Written exercise:
Take the listing from its first line through the line that contains "SC.camera = cam" and please retype those lines exactly, leaving out the pictures.

##############################

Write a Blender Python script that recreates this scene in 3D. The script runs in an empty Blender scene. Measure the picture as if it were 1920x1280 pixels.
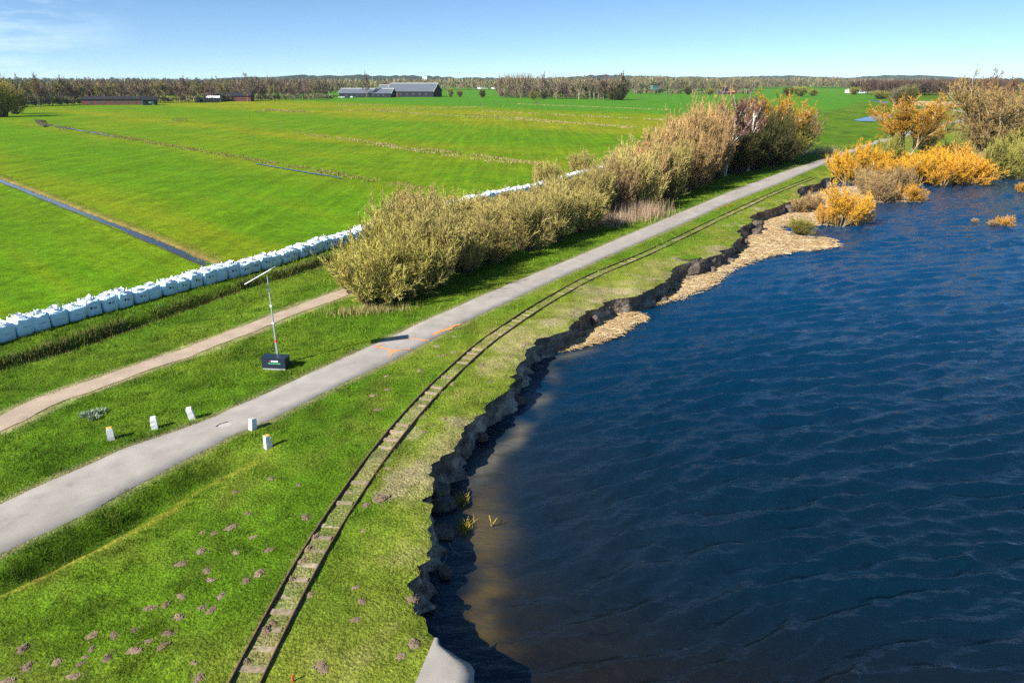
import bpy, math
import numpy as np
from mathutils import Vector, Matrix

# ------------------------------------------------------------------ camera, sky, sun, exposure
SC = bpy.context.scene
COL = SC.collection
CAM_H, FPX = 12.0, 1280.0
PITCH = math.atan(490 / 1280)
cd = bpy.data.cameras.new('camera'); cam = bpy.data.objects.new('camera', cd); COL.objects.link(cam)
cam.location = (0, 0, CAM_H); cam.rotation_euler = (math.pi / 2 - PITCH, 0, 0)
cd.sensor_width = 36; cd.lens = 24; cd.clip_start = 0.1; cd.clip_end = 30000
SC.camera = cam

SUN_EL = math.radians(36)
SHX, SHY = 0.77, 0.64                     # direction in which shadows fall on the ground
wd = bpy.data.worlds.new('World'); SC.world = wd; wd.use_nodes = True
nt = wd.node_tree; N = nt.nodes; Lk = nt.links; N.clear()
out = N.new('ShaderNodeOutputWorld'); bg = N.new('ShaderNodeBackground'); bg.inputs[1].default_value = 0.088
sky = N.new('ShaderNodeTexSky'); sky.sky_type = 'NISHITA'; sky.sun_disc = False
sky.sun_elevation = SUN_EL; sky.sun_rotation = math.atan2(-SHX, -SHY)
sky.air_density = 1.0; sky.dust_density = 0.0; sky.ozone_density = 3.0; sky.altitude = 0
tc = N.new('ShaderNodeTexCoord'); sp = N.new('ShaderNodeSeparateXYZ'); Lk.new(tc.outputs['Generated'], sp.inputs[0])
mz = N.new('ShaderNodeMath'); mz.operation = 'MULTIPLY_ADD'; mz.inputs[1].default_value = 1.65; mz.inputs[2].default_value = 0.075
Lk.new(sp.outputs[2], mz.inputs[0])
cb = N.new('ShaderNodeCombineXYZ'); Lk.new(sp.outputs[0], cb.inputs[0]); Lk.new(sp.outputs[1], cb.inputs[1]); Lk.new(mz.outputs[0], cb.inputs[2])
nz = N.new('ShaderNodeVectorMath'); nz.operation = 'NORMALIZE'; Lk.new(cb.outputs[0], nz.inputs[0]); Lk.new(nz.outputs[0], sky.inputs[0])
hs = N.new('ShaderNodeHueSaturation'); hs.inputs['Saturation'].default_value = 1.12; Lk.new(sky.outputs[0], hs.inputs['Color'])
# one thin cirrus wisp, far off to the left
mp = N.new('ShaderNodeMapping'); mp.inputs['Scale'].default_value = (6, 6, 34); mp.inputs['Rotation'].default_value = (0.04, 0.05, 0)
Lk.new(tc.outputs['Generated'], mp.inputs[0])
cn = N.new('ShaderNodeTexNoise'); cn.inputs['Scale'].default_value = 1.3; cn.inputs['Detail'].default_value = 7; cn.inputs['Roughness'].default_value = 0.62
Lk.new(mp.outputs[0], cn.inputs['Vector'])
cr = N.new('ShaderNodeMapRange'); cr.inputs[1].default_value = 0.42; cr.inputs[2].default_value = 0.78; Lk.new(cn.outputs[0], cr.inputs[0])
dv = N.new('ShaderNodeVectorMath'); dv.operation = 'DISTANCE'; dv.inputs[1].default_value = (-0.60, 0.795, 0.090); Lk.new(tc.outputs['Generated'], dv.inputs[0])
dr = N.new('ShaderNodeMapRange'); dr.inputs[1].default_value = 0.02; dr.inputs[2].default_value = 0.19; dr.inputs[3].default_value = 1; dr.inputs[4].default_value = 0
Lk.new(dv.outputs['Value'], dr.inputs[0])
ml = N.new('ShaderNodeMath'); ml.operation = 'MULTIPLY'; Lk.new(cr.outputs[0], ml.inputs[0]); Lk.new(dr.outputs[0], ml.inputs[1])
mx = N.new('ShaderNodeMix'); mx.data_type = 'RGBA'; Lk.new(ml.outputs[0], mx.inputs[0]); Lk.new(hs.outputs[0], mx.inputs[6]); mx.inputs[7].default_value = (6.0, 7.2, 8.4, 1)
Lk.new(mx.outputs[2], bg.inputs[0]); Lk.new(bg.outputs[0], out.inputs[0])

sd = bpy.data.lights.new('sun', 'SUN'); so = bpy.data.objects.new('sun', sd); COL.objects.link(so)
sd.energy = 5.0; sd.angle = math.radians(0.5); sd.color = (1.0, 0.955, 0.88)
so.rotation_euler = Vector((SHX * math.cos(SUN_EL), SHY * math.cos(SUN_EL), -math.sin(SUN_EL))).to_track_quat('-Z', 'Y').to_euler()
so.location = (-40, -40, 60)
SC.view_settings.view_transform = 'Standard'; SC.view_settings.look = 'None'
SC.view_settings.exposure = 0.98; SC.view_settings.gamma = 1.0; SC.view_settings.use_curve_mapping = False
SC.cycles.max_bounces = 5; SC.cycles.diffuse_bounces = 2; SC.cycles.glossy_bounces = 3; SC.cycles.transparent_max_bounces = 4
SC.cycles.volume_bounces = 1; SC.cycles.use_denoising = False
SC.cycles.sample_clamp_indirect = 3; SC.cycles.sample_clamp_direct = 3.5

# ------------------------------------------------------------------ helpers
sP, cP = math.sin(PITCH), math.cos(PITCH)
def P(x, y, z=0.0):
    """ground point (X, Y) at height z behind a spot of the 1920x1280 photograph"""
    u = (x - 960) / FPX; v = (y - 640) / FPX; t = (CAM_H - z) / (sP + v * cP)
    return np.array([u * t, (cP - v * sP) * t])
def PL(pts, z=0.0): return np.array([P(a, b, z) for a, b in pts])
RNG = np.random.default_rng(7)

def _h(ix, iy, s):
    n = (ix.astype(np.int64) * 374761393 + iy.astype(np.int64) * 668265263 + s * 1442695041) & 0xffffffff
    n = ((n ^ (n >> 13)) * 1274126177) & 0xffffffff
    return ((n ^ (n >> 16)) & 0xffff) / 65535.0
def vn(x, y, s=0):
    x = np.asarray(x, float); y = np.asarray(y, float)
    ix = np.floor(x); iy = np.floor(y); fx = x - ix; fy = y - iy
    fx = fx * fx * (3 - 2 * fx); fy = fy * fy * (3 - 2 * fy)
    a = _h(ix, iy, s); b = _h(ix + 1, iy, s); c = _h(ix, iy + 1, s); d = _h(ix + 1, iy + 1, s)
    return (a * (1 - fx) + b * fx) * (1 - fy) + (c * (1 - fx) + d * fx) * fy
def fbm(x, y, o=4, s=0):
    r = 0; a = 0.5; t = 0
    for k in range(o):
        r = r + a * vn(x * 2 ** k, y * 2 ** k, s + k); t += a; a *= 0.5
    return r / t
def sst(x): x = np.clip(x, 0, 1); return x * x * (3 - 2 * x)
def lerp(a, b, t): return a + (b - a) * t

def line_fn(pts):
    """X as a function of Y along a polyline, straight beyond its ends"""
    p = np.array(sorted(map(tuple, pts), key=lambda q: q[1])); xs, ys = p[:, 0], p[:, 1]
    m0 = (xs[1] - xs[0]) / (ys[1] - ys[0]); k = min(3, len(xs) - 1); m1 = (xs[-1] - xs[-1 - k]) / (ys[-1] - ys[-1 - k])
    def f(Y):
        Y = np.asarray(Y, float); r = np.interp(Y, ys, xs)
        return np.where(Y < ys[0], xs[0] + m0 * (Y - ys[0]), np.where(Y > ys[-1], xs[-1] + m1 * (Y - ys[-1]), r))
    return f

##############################

Answer to this task:
Write a Blender Python script that recreates this scene in 3D. The script runs in an empty Blender scene. Measure the picture as if it were 1920x1280 pixels.
import bpy, math
import numpy as np
from mathutils import Vector, Matrix

# ------------------------------------------------------------------ camera, sky, sun, exposure
SC = bpy.context.scene
COL = SC.collection
CAM_H, FPX = 12.0, 1280.0
PITCH = math.atan(490 / 1280)
cd = bpy.data.cameras.new('camera'); cam = bpy.data.objects.new('camera', cd); COL.objects.link(cam)
cam.location = (0, 0, CAM_H); cam.rotation_euler = (math.pi / 2 - PITCH, 0, 0)
cd.sensor_width = 36; cd.lens = 24; cd.clip_start = 0.1; cd.clip_end = 30000
SC.camera = cam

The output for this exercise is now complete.